» **Records with scene code**:
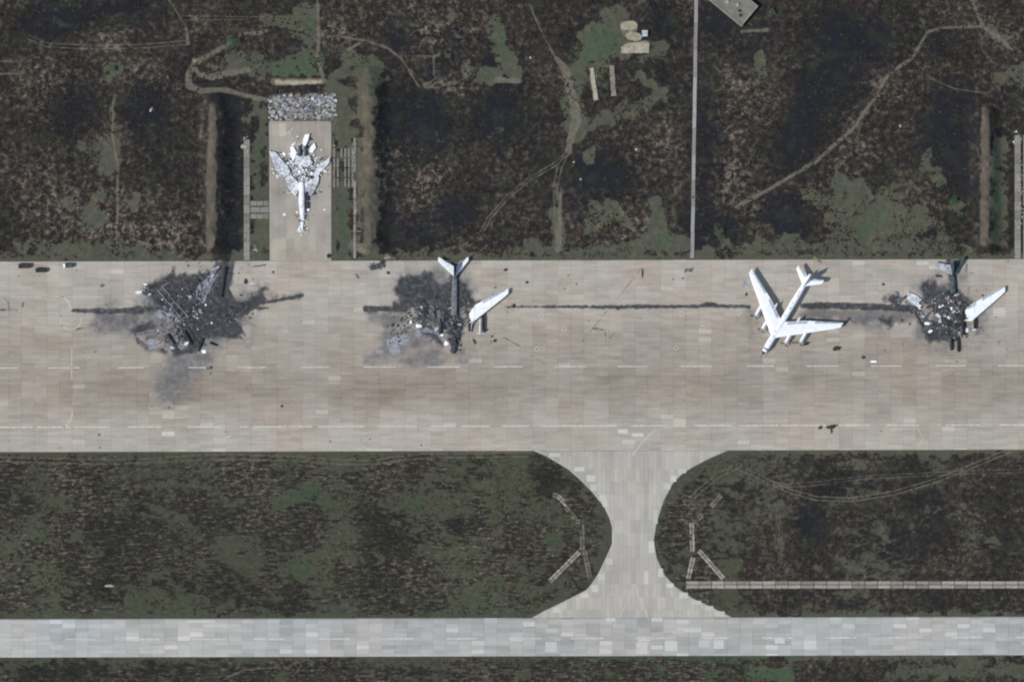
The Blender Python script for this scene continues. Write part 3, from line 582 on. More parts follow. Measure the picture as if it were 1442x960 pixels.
# ------------------------------------------------------------------ the four-engined swept-wing bomber, whole or in pieces
S0 = 20.0                                         # metres from nose to the empty at its base
def bs(lat, s, z): return Vector((lat, S0 - s, z))
PROF = [(0, 0), (0.03, 0.32), (0.12, 0.46), (0.3, 0.5), (0.55, 0.36), (0.8, 0.16), (1.0, 0.02), (1.0, -0.02), (0.8, -0.1), (0.55, -0.24), (0.3, -0.4), (0.12, -0.4), (0.03, -0.26)]
def airfoil(lat, sle, chord, z, th): return [bs(lat, sle + u * chord, z + w * th) for u, w in PROF]
def wing_sec(a, z0, z1):
    """a = |lateral| 1.2..24.9"""
    sle = 9.3 + (a - 1.4) * 0.822
    te = float(np.interp(a, [1.2, 5.7, 8.2, 12.2, 24.9], [17.9, 20.9, 22.8, 24.9, 31.5]))
    t = (a - 1.2) / 23.7
    return sle, te - sle, z0 + (z1 - z0) * t, 1.0 - 0.68 * t
def wing(parent, sign, a0, a1, mat, z0=4.6, z1=3.7, jag=0.0, seed=1, trim=(0, 0), name="wing", ailerons=True):
    rnd = random.Random(seed); bm = bmesh.new(); rs = []
    n = 9
    for i in range(n + 1):
        a = a0 + (a1 - a0) * i / n; sle, ch, z, th = wing_sec(a, z0, z1)
        if i == 0 and trim[0]: sle += ch * trim[0]; ch *= (1 - trim[0])
        if i == n: ch *= 0.9; sle += 0.25; th *= 0.6
        r = airfoil(sign * a, sle, ch, z, th)
        if jag and i in (0,):
            r = [v + Vector((sign * rnd.uniform(-jag, jag), 0, 0)) for v in r]
        rs.append(r)
    loft(bm, rs)
    w = mk(name, bm, mat, parent, smooth=True)
    if ailerons:
        bm = bmesh.new()
        for b0, b1 in ((max(a0 + 0.4, 2.6), 10.5), (13.4, min(a1, 24.2))):
            if b1 - b0 < 2: continue
            rr = []
            for a in (b0, b1):
                sle, ch, z, th = wing_sec(a, z0, z1)
                s_ = sle + ch * 0.80
                rr.append([bs(sign * a, s_, z + th * 0.17 + 0.01), bs(sign * a, s_ + ch * 0.19, z + th * 0.05 + 0.02), bs(sign * a, s_ + ch * 0.19, z + th * 0.02), bs(sign * a, s_, z + th * 0.10)])
            loft(bm, rr)
        mk("flap", bm, M['grey_metal'] if mat is M['white'] else mat, w)
        for a in (9.3, 17.0):
            if a0 < a < a1:
                sle, ch, z, th = wing_sec(a, z0, z1); bm = bmesh.new()
                box(bm, bs(sign * a, sle + ch * 0.45, z + th * 0.5 + 0.08), (0.06, ch * 0.75, 0.22)); mk("wing_fence", bm, mat, w)
    return w
def nacelle(parent, sign, a, s0, s1, z, mat, prop=True, podto=None, seed=3, crumple=0.0, matp=None):
    rnd = random.Random(seed); bm = bmesh.new()
    L = s1 - s0
    prof = [(0.0, 0.48), (0.08, 0.62), (0.3, 0.72), (0.6, 0.66), (0.85, 0.45), (1.0, 0.18)]
    loft(bm, [ring(bs(sign * a, s0 + t * L, z), r, r * 1.05, 14, crumple=crumple, rnd=rnd) for t, r in prof])
    nc = mk("nacelle", bm, mat, parent, smooth=True)
    if prop:
        bm = bmesh.new()
        loft(bm, [ring(bs(sign * a, s0 - 1.35 + d, z), r, r, 12) for d, r in ((0, 0.06), (0.25, 0.28), (0.7, 0.42), (1.35, 0.46))])
        sp = mk("spinner", bm, M['grey_metal'], nc, smooth=True)
        for row, off in ((0, -0.85), (1, -0.3)):
            bm = bmesh.new()
            for k in range(4):
                an = math.radians(45 + k * 90 + row * 20)
                u = Vector((math.cos(an), 0, math.sin(an))); v = Vector((-math.sin(an), 0.55, math.cos(an))).normalized()
                c0 = bs(sign * a, s0 + off, z)
                rs = []
                for d, w in ((0.3, 0.16), (1.4, 0.24), (2.6, 0.14)):
                    c = c0 + u * d; t = Vector((0, 0.03, 0))
                    rs.append([c - v * w - t, c + v * w - t, c + v * w + t, c - v * w + t])
                loft(bm, rs)
            mk("propeller", bm, M['dark_metal'], nc)
    if podto:
        bm = bmesh.new(); p0 = s0 + L * 0.75
        loft(bm, [ring(bs(sign * a, p0 + t * (podto - p0), z - 0.25), r, r * 0.9, 14) for t, r in ((0, 0.5), (0.2, 0.82), (0.6, 0.78), (0.85, 0.45), (1, 0.1))])
        mk("gear_pod", bm, mat, parent, smooth=True)
    return nc
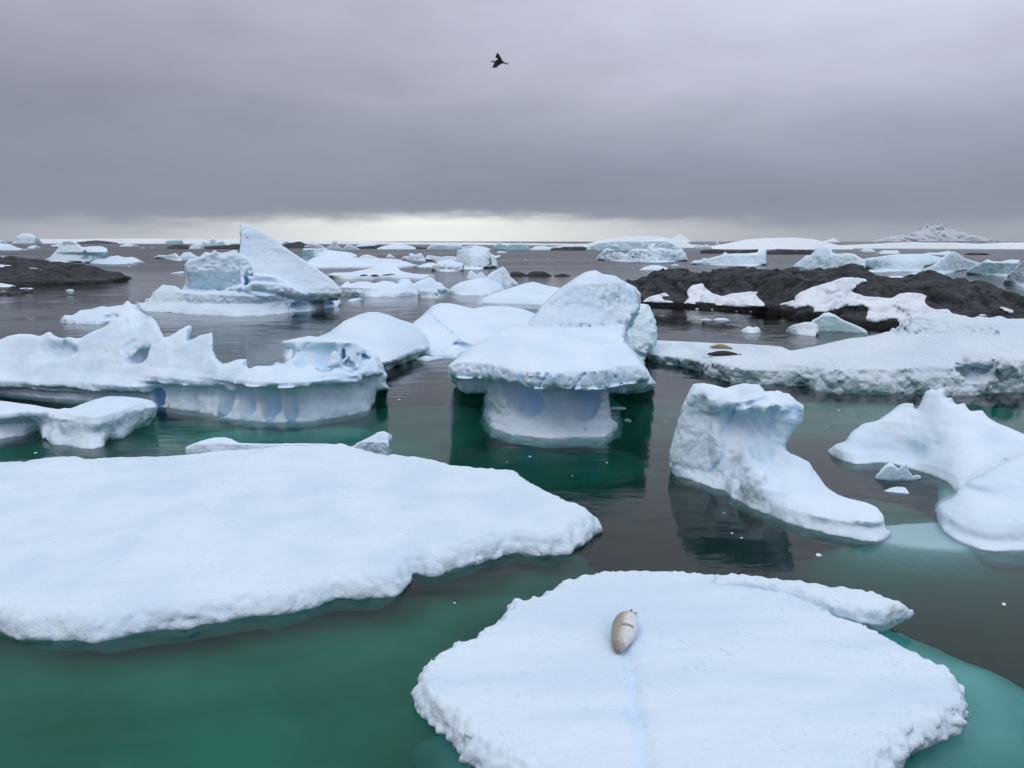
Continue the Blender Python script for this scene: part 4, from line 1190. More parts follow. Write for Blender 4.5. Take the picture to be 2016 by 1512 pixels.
# ================================================================== MIDDLE DISTANCE BERGS
berg('iceberg', 'tall tilted iceberg with a white sail shaped slab above a grey layered base', 'iceberg',
     [Lobe([(268, 604), (272, 597), (286, 596), (288, 589), (298, 586), (304, 574), (320, 561), (345, 563), (358, 571), (380, 572), (400, 575), (440, 570), (500, 555), (560, 560), (600, 575), (640, 584), (656, 592), (662, 603)],
           [(268, 604), (275, 609), (290, 612), (340, 616), (400, 620), (470, 623), (520, 621), (560, 617), (590, 613), (610, 612), (640, 606), (662, 603)], 16,
           {270: [(0, 0), (0.5, 1), (1.2, 3), (3, 6), (5, 12)], 400: [(0, 0), (0.8, 1.0), (1.5, 2.5), (2.8, 3), (3.5, 4)], 560: [(0, 0), (0.8, 0.6), (1.8, 1.2), (2.8, 0.6), (4, 1)], 640: [(0, 0), (1.5, 0.6), (2.5, -0.6), (4, 0)]}, k=0.7, foot=0.3),
      Lobe([(358, 590), (362, 572), (366, 548), (365, 520), (372, 510), (390, 507), (402, 502), (416, 497), (424, 494), (432, 503), (450, 499), (470, 500), (490, 508), (512, 560), (500, 600)],
           [(358, 610), (500, 610)], 9, [(0, 2), (3.2, 3.2), (3.8, 3.0), (6, 2.6), (9, 3.4)], k=0.6, off=-1.0),
      Lobe([(474, 452), (473, 443), (478, 440), (490, 444), (506, 450), (520, 458), (535, 467), (560, 487), (580, 500), (604, 515), (630, 533), (650, 548), (664, 562), (671, 574), (672, 578), (640, 581), (600, 577), (575, 569), (545, 552), (522, 543), (503, 545), (492, 540), (484, 500)],
           [(473, 612), (672, 612)], 3.2, [(0, -0.5), (3.5, 0.8), (14, 8.0)], k=0.35, off=0.6, slab=True),
      Lobe([(488, 545), (505, 540), (545, 545), (580, 562), (610, 574), (668, 578), (664, 588), (630, 593), (590, 590), (550, 578), (510, 570)],
           [(488, 612), (664, 612)], 6, [(0, 2), (3, 1.2), (5, 1.6)], k=0.5, off=-0.2)],
     mat=ICE_S, voxel=0.18, join=0.35, noises=(('r', 2.4, 0.22, (1, 1, 0.8), 0.06, 3), ('b', 0.9, 0.10, (1, 1, 1.5), 0.03, 2), ('v', 4, 0.2, (1, 1, 1), 0.2, 2)),
     ops=[('crack', [(480, 545), (488, 556), (478, 566), (470, 578)], 3, 0.5, 0.4), ('crack', [(500, 572), (545, 580), (590, 592), (620, 598)], 4, 0.6, 0.25), ('sub', 600, 603, 0.2, 2.6, 1.6, 0.6, 0.3, 0.15), ('sub', 645, 598, 0.4, 0.9, 1.2, 0.5, 0.3, 0.35),
          ('crack', [(430, 572), (470, 574), (510, 585)], 3, 0.4, 0.2), ('crack', [(486, 470), (489, 520), (497, 545)], 2.5, 0.3, 0.1), ('sub', 488, 520, 1.5, 0.7, 1.2, 2.0, 0.4, 0.2)])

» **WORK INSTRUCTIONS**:
Identify each line of the material where the word "parts" shows up, and copy it.

» **SOLUTION**:
The Blender Python script for this scene continues. Write part 3, from line 582 on. More parts follow. Measure the picture as if it were 1442x960 pixels.
Continue the Blender Python script for this scene: part 4, from line 1190. More parts follow. Write for Blender 4.5. Take the picture to be 2016 by 1512 pixels.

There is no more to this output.